L’orpaillage dans le lit des cours d’eau aurifères ne laisse pas de trace, mais c’est la manière la plus immédiate de se procurer de l’or et l’on peut supposer que les rivières des Pyrénées (Ariège, Salat), et des Cévennes (Gardon), celles de Bretagne et le Tarn « aux sables d’or » ont été exploitées de la sorte tout au long des périodes considérées. Entre autres rivières on suggère, pour le Rhône et ses affluents cévenols et pour le Rhin. Par ailleurs, l’orpaillage est historiquement attesté sur le Rhin, en aval de son confluent avec les rivières qui descendent des Alpes suisses ainsi qu’entre Bâle et Mayence. Dans les Pyrénées Occidentales, on trouve des mines d’or, en roche, chez les Tarbelli. Il en est de même près de Cambo-les-Bains. La découverte des mines gauloises du Limousin est l’événement de ces dernières années; ces mines en roche sont remarquables par leur cohérence, la durée de leur exploitation (Vème au Ier siècles av.-J.C.) et la maîtrise technique tant des mineurs que des métallurgistes. On en compte plus de mille, concentrées dans quatre départements français (Dordogne, Haute-Vienne, Corrèze, Creuse; trois d’entre elles, sont particulièrement bien connues: Cros Gallet (La Tène ancienne et moyenne), La Fagassière et les Fouilloux (La Tène moyenne et finale). Dans cette même région, ont aussi été repérés des travaux en alluvion, imprécisément datés. Enfin en Bretagne, le filon aurifère des Miaules a sans doute été exploité dans l’Antiquité, mais sans qu’on puisse dire à quelle époque précisément. D’une façon globale, le lien entre le monnayage en or des peuples d’Armorique -et plus globalement de la Gaule – et le métal éventuellement produit par l’exploitation des filons aurifères régionaux, n’est toujours pas élucidé.
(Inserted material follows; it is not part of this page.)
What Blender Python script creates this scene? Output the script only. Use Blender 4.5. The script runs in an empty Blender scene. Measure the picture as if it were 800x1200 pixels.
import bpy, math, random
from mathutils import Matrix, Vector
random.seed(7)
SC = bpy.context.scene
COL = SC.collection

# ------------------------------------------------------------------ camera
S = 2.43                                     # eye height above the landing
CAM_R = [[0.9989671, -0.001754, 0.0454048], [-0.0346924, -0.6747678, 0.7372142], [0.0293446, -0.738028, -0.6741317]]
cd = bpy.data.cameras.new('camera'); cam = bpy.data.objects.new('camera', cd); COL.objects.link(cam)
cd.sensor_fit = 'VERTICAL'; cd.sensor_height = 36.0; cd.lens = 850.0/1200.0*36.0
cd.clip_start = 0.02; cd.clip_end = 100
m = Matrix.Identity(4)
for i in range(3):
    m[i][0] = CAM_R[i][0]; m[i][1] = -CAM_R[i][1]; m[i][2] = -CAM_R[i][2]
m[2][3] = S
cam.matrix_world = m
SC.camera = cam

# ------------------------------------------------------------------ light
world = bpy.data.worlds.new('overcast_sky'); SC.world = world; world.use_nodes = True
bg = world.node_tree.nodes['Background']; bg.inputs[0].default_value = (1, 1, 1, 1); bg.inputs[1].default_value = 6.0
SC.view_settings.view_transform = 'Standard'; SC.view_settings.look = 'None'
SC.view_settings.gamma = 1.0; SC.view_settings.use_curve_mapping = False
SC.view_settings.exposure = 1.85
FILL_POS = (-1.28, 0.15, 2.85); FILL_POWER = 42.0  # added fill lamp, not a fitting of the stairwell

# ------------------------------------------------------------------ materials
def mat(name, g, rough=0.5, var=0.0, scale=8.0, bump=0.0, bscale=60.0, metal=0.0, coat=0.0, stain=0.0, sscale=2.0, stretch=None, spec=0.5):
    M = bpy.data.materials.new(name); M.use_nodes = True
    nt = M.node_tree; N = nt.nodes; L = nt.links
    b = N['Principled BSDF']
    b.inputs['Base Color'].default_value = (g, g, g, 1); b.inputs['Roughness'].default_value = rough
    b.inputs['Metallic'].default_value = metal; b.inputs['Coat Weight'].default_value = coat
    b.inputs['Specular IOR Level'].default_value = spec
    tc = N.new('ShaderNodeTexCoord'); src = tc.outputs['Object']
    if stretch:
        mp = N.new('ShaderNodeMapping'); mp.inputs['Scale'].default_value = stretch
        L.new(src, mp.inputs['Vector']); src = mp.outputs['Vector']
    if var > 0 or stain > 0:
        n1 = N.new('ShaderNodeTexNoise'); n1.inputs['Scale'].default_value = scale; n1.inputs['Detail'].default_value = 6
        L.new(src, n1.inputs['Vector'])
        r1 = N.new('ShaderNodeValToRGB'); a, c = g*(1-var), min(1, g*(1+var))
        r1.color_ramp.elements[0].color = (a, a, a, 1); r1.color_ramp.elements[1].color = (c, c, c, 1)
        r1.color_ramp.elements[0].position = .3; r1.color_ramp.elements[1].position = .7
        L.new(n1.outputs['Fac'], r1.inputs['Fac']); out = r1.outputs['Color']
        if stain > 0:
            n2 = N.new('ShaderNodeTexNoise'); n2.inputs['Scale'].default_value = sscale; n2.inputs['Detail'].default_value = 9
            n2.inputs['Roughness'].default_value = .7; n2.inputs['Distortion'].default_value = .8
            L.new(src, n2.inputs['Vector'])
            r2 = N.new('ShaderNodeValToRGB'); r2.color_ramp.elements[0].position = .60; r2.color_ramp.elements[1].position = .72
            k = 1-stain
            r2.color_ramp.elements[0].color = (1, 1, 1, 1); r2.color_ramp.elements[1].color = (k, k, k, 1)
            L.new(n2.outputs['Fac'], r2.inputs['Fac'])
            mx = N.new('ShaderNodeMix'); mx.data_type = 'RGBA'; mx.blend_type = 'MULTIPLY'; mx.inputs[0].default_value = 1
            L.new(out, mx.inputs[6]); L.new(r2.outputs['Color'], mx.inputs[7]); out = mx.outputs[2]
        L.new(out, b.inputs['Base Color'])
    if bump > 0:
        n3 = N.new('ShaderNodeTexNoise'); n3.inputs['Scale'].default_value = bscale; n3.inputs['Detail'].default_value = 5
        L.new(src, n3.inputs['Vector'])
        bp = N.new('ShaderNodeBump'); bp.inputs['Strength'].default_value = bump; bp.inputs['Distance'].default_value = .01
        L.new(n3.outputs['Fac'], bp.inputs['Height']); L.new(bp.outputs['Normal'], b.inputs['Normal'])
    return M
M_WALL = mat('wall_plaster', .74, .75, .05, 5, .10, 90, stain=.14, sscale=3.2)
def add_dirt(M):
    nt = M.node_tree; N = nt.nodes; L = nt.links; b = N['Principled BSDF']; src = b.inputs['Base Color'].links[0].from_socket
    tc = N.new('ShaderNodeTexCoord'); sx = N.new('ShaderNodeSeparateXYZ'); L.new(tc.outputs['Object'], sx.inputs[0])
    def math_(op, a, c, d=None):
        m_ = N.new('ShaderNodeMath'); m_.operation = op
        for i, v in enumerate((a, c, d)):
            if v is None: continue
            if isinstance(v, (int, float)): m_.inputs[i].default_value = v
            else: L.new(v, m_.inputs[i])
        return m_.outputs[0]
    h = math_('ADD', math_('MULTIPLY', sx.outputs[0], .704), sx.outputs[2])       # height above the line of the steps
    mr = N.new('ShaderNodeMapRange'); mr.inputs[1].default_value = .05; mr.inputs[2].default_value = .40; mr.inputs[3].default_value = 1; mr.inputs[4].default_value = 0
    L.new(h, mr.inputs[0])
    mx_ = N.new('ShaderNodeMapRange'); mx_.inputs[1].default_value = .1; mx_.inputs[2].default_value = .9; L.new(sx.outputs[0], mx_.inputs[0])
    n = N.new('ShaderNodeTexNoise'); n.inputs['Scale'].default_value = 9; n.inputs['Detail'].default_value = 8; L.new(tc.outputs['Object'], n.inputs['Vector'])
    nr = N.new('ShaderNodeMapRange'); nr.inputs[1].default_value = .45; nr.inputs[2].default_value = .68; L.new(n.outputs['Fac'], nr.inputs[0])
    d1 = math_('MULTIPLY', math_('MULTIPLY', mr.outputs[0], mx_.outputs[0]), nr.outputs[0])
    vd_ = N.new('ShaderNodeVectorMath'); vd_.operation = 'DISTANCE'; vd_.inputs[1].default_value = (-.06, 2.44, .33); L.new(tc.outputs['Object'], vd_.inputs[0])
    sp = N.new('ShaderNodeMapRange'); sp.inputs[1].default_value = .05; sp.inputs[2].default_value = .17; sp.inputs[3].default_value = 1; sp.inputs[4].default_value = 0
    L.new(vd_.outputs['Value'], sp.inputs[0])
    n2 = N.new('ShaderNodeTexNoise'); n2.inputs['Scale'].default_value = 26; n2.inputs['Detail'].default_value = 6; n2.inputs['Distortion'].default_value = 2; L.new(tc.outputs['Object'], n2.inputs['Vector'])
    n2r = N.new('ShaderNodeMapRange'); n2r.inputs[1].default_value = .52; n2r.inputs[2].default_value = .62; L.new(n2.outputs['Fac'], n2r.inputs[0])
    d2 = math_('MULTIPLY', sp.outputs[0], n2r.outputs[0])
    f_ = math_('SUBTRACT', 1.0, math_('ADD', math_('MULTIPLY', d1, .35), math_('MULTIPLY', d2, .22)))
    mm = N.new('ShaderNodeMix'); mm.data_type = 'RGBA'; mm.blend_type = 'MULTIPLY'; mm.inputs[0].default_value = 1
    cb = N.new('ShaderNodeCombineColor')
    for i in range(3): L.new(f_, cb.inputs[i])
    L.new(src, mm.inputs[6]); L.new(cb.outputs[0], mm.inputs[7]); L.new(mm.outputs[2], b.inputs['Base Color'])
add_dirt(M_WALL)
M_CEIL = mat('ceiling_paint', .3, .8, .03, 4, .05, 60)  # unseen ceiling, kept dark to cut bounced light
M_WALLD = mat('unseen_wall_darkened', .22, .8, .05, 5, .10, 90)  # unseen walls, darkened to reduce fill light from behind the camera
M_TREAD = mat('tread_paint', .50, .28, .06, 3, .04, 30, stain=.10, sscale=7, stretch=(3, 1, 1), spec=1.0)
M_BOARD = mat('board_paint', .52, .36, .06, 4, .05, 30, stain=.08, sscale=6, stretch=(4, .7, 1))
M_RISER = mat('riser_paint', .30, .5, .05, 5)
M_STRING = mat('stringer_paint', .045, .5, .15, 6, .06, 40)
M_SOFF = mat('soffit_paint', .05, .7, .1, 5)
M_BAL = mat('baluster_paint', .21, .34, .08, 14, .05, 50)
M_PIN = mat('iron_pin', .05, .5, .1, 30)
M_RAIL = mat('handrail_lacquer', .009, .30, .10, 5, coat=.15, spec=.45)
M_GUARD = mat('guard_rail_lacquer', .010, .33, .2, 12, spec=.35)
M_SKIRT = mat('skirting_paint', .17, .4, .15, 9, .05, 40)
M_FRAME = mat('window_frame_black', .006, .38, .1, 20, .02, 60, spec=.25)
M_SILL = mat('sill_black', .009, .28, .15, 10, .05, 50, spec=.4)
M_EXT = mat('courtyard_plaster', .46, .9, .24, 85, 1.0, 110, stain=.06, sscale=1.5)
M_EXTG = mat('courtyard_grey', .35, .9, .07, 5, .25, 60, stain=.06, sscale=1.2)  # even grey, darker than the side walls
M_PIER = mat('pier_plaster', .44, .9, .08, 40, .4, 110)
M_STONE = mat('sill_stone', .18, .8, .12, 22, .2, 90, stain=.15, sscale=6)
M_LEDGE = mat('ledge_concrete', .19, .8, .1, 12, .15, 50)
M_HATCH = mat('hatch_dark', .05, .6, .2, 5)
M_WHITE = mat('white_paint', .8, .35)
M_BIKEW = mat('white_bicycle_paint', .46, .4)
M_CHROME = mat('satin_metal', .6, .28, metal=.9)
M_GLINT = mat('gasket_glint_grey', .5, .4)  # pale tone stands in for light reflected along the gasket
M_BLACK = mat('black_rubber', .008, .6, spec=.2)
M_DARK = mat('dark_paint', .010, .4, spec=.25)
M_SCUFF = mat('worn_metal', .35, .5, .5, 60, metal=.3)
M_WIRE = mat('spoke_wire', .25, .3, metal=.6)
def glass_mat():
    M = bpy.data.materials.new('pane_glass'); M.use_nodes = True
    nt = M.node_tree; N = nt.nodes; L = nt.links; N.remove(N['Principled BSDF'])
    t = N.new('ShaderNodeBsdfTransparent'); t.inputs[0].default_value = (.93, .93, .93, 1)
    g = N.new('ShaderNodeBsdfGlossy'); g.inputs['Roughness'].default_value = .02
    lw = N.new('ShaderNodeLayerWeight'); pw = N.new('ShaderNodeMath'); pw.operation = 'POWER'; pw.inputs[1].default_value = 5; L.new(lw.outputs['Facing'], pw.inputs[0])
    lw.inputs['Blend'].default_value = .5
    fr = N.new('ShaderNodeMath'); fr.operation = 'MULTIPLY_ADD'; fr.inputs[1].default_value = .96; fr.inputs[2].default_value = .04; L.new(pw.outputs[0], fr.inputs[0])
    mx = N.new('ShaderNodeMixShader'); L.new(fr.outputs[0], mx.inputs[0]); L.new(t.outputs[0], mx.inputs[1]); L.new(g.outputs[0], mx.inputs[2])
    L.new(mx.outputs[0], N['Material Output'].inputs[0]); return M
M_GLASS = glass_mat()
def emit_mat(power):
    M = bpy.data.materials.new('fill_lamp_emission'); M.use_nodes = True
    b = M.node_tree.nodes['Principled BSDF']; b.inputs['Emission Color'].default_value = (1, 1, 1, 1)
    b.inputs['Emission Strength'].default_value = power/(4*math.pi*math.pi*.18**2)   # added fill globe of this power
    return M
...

Avec l’occupation romaine, les mines du Limousin sont brusquement stoppées. Néanmoins, dans les Mauges (La Bellière, Maine-et-Loire) et dans la Sarthe, de petites mines en roche semblent avoir été exploitées à l’époque gallo-romaine de même que dans l’Ariège au IIIème-IVème siècles ap.-J.C. D’autres travaux anciens, entre autres en Auvergne (par exemple à La Bessette) et évidemment dans notre Ardenne Belge (encore mal datés).

Avant la conquête, les ressources en or de la Gaule semblent avoir été intensément exploitées. Sous la domination romaine, on, perçoit un certain ralentissement de l’activité. Le rôle de la Gaule pour la production d’or au cours de l’Age du Fer paraît avoir été réellement important. Curieusement, dans le monde romain, la Gaule semble perdre ce rôle.